Anglian Water has, what Lightbody called, “an ambitious carbon reduction programme” with introduction to the fleet of plug-in vehicles having an integral role.

Many of the company’s diesel vans only clocked up 5,000 to 6,000 miles a year and data showed that they were high maintenance prompting Lightbody’s review.

He said: “Electric vehicles are now mainstream and there is no real compromise. It is about doing the right thing in the communities in which we live and work. Why wouldn’t you protect the environment?”

Suggesting that electric vehicles were “another tool in a fleet manager’s toolkit”, he continued: “Where we can launch electric vehicles vans we will. We are trying to convince ‘white van man’ to go electric. It is about demystifying what an electric vehicle looks and feel like.”

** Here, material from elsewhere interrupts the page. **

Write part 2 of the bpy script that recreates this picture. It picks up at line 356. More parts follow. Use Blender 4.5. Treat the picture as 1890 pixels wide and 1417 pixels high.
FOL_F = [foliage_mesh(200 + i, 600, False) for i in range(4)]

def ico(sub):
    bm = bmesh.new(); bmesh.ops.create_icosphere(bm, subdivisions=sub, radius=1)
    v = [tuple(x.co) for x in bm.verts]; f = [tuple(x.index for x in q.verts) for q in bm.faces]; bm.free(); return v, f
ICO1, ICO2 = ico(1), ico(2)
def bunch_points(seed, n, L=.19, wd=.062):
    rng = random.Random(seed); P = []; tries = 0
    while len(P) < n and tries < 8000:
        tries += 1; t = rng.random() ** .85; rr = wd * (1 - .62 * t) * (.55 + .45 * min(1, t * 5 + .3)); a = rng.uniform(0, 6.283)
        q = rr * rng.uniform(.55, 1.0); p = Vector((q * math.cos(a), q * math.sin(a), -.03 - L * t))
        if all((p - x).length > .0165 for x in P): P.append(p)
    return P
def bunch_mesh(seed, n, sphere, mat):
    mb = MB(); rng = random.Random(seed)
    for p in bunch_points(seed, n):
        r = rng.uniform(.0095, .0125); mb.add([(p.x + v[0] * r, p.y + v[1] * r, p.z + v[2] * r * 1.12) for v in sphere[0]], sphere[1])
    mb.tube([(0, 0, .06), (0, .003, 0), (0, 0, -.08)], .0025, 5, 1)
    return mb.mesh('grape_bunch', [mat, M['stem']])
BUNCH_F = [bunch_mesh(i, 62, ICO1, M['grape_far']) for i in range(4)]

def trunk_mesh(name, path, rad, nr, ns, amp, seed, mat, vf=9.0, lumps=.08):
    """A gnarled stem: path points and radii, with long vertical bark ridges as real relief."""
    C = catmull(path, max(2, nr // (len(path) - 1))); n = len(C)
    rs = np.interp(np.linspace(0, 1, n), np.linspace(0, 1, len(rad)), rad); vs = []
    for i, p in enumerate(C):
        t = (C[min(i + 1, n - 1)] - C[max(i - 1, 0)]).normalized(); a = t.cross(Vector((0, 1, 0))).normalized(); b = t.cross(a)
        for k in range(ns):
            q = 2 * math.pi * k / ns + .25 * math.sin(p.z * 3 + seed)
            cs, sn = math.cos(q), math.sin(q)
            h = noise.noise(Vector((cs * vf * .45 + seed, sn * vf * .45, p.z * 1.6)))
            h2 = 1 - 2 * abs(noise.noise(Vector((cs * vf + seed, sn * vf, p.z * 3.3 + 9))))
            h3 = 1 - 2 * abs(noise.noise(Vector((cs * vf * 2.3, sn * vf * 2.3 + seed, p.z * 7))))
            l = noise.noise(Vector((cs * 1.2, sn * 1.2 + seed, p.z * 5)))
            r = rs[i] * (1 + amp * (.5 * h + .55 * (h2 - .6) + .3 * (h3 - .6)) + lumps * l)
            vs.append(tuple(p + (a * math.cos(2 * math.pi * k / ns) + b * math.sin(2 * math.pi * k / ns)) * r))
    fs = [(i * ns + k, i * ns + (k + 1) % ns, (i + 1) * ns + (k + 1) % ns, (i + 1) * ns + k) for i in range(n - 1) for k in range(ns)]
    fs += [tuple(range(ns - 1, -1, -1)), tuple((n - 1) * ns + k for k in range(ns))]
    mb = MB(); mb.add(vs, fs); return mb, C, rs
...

That included, said Lightbody, being “smarter” in terms of equipping van load areas with lighter racking materials and only carrying tools and other goods that were essential and not used infrequently to ensure payload remained at a maximum.

But, he concluded: “Fleet managers do not have to convert every vehicle to electric today because that is not viable, but they can make a start.

“Where we can introduce electric vehicles we will. We are starting where the decision is obvious and we will expand the number of electric vehicles on the fleet over time as vehicle battery range improves and manufacturer model choice increases.”

EV fleet take-up

According to James O’Neill, UK sales director, at international electric solutions provider Ensto, there were currently 16,500 publicly accessible electric vehicle charging points in the UK, with 70% of plug-in vehicle sales being to fleets.

“Fleet adoption is where electric vehicle take-up is happening. For the most part demand is for plug-in hybrid due to the attractiveness of benefit-in-kind tax,” said O’Neill, who highlighted that up to 70% of vehicle recharging by drivers was at their homes.

Nevertheless, despite the huge evolution in plug-in models joining motor manufacturers’ vehicle line-ups and mileage capability increasing due to improving battery technology, driver education was critical while fleet managers, in many cases, remained concerned about their viability.

The top five fleet manager concerns identified by O’Neill were: cost implications; range anxiety; model range and availability; vehicle infrastructure access/chargepoint capability; and whether on-board software/tools delivering data could be integrated into existing systems.

Highlighting that it was about fleet managers “making the logical vehicle choice” for their operations, O’Neill predicted that by 2025 a quarter of car sales would be electric reaching 40% by 2030.

In the first five months of this year, according to data from the Society of Motor Manufacturers and Traders, alternatively fuelled vehicles accounted for 5.3% of registrations.